In doing so, the DNC and the Clinton campaign are demobilizing its own base, telegraphing that they don't think Hillary can stand up to sustained scrutiny, and increasing the likelihood that an energized Republican Party will take back the White House.

First the DNC limited debates to 6, compared to 26 in the 2008 campaign that nominated Barack Obama, and 12 Republican debates this campaign season. Next, it passed a rule that any candidate who showed up for a debate that the DNC didn't sanction would be banned from appearing in any officially-sanctioned Democratic debate. (That's the why the candidates couldn't address each other on Rachel Maddow's candidate forum, which, lacking the drama of a direct confrontation, was viewed by only 2.3 million people and only 417,000 in the key 25-54 year old demographic. Compare that to the 13-24 million people who've watched the various Republican debates.) In all, over 60 million people have watched Republican debates and only 15 million have watched Democratic debates.

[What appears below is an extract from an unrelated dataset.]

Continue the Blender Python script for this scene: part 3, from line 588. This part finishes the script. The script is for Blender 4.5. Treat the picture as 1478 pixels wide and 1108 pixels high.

Now the DNC has scheduled the Iowa debate for this Saturday night, the night of the week the least people are home watching TV, especially among younger 18-35 year old voters who are a key constituency for Democrats to mobilize if they want to win. WTF?

There's no rational explanation except that the DNC wants as few people as possible to tune in to the Democratic debates, despite the fact that Presidential debates are one the best ways to get a party's message out to large numbers of voters at once. But in seeking the Democratic nomination, Hillary has the clear advantage of being the best known of the candidates. Anything that allows Democratic primary voters to get to know Bernie Sanders (or Martin O'Malley) better makes it more likely that more voters will decide they like them, and maybe even prefer them to Hillary. It's amply clear that the DNC and the Clinton campaign have decided to avoid this at all costs, even if it means harming the Democrats' chance in the general election.

It's a loser's strategy. It goes along with the Democrats' abandonment of the 50-state strategy initiated by Howard Dean, which abandonment is one of the causes of Republicans taking control of so many state offices. If Republicans take control of the White House in 2016, the Democratic National Committee will be partly to blame.